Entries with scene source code
* * *

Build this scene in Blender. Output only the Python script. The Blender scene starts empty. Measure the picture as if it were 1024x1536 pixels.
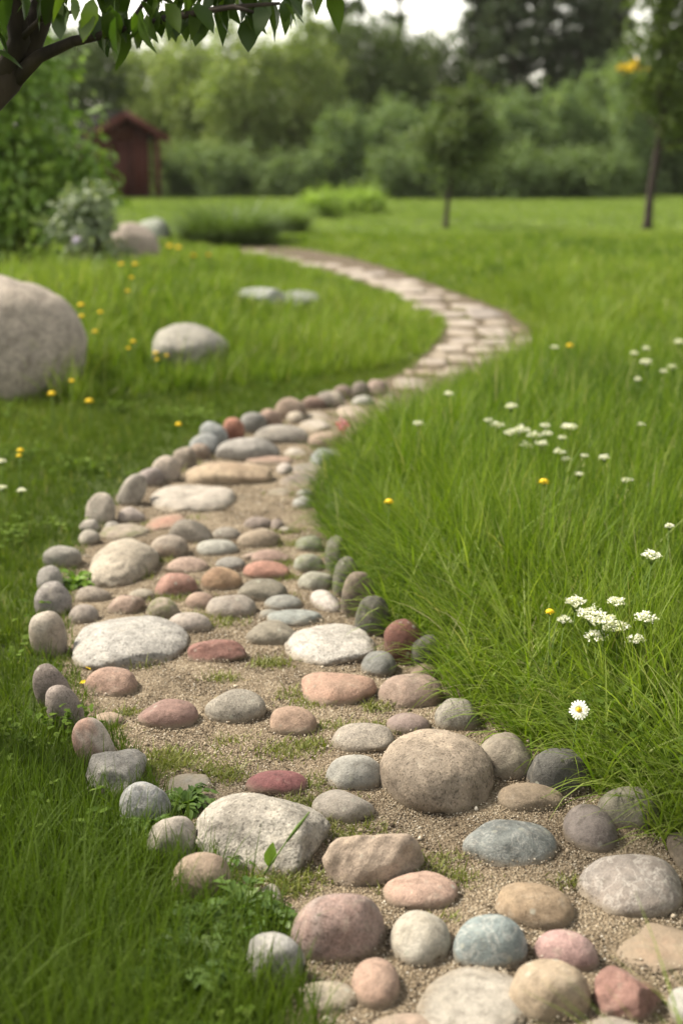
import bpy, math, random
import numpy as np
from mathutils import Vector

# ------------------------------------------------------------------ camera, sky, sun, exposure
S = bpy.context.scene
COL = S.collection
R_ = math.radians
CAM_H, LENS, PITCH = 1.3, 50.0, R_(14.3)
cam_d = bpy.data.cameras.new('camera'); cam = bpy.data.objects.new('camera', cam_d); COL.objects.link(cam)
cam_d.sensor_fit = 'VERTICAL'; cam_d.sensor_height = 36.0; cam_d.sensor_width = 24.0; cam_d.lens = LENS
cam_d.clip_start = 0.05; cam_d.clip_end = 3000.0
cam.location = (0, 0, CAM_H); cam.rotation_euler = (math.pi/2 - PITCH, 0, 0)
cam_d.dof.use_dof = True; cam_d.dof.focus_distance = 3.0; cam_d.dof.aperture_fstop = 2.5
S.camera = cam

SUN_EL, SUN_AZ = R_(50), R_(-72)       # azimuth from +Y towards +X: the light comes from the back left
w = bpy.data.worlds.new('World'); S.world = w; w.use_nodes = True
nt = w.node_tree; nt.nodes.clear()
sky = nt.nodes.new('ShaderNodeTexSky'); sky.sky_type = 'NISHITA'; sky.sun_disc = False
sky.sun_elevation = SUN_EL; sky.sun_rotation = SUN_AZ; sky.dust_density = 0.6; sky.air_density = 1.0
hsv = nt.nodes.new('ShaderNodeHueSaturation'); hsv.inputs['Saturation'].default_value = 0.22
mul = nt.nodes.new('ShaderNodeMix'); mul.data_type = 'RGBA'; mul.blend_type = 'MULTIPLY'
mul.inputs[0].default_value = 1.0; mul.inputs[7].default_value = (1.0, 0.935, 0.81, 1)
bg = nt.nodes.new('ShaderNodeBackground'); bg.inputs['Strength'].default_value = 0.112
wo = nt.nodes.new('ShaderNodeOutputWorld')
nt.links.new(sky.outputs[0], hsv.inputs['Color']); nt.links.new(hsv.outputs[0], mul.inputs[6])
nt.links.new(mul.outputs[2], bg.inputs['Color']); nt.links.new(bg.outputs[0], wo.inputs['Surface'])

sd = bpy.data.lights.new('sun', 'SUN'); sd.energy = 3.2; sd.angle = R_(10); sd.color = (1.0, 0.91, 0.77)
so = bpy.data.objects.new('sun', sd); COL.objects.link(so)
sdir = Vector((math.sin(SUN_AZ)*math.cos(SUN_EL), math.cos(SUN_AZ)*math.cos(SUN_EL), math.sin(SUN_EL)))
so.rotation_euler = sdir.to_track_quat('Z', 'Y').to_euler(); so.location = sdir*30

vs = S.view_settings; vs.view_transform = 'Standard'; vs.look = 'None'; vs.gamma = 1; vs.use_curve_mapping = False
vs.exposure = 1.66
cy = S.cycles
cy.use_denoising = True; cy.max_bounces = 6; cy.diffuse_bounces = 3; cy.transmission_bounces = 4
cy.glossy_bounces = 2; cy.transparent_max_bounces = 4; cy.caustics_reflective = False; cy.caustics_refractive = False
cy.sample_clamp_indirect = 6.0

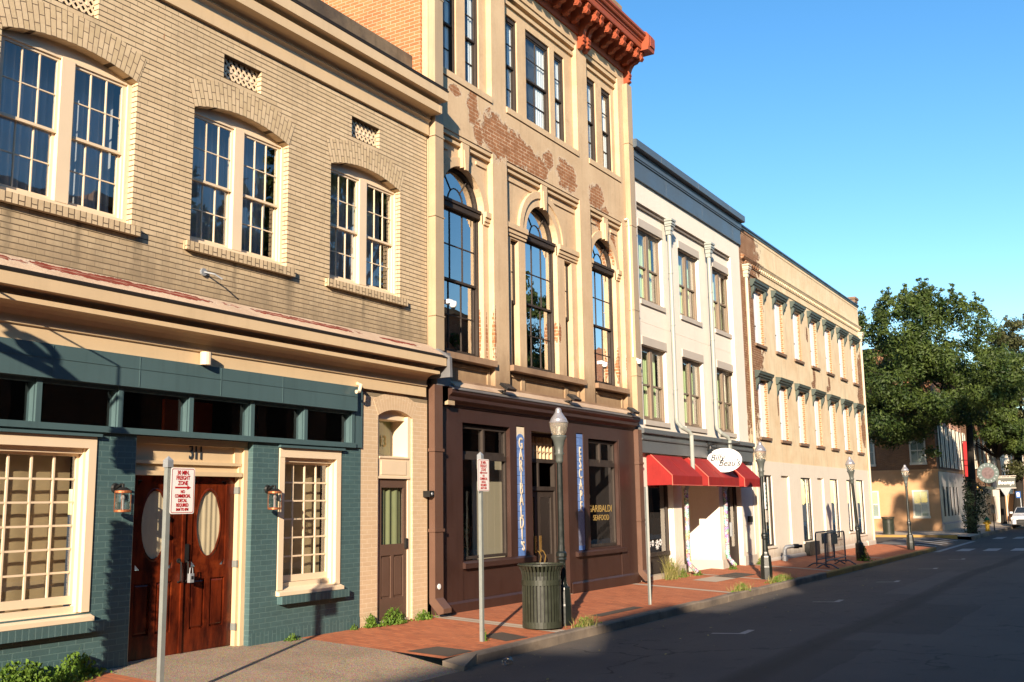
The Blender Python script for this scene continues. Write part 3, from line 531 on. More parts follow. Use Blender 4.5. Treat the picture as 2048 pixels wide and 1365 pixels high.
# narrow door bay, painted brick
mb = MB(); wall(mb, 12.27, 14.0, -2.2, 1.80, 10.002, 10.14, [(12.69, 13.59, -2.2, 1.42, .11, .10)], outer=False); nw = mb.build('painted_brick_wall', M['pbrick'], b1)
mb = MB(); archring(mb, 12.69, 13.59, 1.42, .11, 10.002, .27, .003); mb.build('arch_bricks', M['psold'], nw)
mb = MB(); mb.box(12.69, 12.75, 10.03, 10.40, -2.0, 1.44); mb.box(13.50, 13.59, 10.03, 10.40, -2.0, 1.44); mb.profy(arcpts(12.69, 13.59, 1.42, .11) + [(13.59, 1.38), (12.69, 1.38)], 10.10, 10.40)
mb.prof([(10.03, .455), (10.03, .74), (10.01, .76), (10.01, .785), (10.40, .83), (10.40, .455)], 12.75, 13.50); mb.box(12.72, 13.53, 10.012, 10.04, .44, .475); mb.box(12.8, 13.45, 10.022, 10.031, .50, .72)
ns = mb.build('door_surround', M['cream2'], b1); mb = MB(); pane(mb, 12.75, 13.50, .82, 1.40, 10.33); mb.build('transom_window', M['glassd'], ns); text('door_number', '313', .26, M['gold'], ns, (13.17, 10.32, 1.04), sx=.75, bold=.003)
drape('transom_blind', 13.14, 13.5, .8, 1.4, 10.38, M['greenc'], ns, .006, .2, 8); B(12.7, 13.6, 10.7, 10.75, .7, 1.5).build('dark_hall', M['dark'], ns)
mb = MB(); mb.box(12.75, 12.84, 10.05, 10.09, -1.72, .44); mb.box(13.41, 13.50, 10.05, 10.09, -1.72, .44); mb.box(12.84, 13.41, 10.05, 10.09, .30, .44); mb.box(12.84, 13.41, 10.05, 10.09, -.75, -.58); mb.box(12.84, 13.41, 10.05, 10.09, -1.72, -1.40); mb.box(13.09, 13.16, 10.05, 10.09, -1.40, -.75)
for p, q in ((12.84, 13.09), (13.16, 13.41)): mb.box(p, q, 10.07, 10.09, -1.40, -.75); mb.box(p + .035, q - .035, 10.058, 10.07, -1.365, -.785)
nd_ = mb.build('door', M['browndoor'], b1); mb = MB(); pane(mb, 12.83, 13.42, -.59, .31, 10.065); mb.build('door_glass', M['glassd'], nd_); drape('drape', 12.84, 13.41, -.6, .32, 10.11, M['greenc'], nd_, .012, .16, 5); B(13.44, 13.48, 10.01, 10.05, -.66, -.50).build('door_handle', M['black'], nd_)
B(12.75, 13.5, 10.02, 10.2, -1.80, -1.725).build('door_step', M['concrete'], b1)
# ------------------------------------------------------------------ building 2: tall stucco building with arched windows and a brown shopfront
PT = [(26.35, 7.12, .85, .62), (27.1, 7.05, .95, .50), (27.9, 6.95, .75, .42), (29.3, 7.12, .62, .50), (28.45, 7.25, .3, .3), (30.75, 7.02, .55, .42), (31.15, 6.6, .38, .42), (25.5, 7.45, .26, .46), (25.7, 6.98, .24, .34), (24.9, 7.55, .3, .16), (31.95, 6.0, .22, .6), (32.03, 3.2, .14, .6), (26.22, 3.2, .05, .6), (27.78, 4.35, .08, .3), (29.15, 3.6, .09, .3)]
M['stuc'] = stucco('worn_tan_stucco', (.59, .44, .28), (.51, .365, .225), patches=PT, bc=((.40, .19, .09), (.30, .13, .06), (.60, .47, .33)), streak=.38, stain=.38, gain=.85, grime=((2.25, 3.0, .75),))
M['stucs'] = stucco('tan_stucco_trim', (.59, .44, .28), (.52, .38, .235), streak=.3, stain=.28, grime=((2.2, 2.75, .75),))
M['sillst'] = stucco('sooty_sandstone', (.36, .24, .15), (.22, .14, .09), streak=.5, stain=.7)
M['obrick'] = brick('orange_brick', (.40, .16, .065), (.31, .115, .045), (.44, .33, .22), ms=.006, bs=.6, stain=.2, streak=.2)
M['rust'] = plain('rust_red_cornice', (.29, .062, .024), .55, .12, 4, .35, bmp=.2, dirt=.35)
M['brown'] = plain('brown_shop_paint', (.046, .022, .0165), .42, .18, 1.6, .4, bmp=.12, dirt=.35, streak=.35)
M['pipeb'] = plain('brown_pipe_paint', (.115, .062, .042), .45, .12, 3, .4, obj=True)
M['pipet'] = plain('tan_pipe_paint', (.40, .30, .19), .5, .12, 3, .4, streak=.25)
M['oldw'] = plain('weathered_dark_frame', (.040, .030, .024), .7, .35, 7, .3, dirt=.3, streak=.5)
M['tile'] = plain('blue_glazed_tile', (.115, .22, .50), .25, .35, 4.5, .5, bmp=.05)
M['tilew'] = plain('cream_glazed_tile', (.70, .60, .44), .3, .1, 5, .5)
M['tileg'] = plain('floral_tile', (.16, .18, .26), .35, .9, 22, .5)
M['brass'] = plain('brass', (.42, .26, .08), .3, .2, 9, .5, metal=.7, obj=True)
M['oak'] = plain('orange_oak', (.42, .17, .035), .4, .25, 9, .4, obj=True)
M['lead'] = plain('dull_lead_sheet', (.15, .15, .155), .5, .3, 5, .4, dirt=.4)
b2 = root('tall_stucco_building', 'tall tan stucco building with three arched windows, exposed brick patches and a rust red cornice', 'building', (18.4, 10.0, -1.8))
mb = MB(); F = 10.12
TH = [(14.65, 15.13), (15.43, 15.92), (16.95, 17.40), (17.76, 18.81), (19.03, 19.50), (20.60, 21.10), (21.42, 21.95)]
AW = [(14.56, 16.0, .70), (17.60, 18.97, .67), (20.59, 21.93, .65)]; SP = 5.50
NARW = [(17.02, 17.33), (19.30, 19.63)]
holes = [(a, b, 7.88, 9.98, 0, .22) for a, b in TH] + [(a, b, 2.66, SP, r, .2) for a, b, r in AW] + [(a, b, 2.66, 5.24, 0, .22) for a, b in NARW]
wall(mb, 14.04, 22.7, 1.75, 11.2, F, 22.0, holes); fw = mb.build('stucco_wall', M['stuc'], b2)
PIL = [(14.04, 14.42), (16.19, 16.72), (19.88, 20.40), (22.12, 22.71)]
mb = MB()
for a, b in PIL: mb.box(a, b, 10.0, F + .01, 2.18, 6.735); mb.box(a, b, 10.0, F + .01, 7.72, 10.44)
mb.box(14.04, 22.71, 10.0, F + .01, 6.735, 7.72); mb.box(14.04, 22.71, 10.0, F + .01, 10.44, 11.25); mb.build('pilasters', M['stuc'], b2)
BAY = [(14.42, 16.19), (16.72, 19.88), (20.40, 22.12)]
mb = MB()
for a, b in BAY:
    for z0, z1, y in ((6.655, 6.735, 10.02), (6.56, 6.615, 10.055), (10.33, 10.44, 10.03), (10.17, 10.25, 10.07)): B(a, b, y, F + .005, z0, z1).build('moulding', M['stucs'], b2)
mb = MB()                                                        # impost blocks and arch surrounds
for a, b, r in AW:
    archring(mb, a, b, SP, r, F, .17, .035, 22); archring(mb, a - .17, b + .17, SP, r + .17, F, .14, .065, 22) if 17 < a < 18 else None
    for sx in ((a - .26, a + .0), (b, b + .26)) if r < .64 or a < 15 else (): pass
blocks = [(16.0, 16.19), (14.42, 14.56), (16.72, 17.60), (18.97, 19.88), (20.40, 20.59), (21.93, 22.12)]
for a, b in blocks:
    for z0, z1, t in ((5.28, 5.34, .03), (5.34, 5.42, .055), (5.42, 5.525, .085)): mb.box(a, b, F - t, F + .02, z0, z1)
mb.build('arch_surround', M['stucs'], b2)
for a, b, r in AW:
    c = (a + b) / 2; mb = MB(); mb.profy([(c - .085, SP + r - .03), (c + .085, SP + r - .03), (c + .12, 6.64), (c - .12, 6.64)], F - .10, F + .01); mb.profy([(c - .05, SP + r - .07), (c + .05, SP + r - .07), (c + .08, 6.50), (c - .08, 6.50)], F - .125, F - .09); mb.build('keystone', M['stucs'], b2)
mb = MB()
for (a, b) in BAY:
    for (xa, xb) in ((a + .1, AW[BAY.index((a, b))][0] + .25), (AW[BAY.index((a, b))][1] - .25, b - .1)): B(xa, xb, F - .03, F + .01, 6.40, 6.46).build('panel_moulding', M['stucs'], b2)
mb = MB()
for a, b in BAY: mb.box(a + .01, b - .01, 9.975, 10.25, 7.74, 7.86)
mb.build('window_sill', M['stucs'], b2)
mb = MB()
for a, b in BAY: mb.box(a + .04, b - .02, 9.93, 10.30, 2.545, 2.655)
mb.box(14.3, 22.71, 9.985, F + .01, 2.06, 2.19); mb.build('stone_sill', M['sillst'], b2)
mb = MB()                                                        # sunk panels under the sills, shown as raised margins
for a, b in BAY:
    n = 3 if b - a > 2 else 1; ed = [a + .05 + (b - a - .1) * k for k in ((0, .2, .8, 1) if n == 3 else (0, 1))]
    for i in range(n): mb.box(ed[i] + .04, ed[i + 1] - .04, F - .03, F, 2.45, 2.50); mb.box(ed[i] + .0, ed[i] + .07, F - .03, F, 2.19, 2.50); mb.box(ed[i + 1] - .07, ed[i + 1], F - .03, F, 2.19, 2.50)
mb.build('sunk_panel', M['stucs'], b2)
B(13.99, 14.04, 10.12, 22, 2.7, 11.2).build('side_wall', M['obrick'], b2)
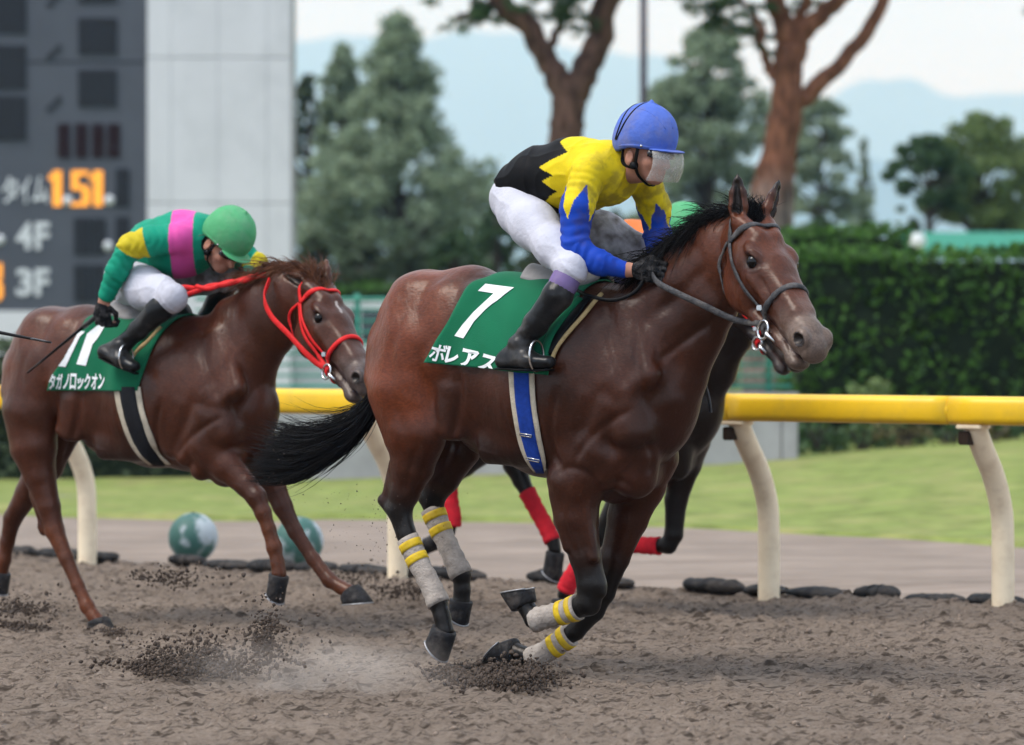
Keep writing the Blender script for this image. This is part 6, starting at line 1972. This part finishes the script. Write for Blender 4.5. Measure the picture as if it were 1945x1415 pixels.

* * *

### Do this
Reproduce only the lines running from the beginning of the entries above to the line holding "from mathutils import Vector", inclusive. Pictures stay out of the copy.

### Response below
Build this scene in Blender. Output only the Python script. The Blender scene starts empty. Measure the picture as if it were 1024x1536 pixels.
import bpy, math, random
import numpy as np
from mathutils import Vector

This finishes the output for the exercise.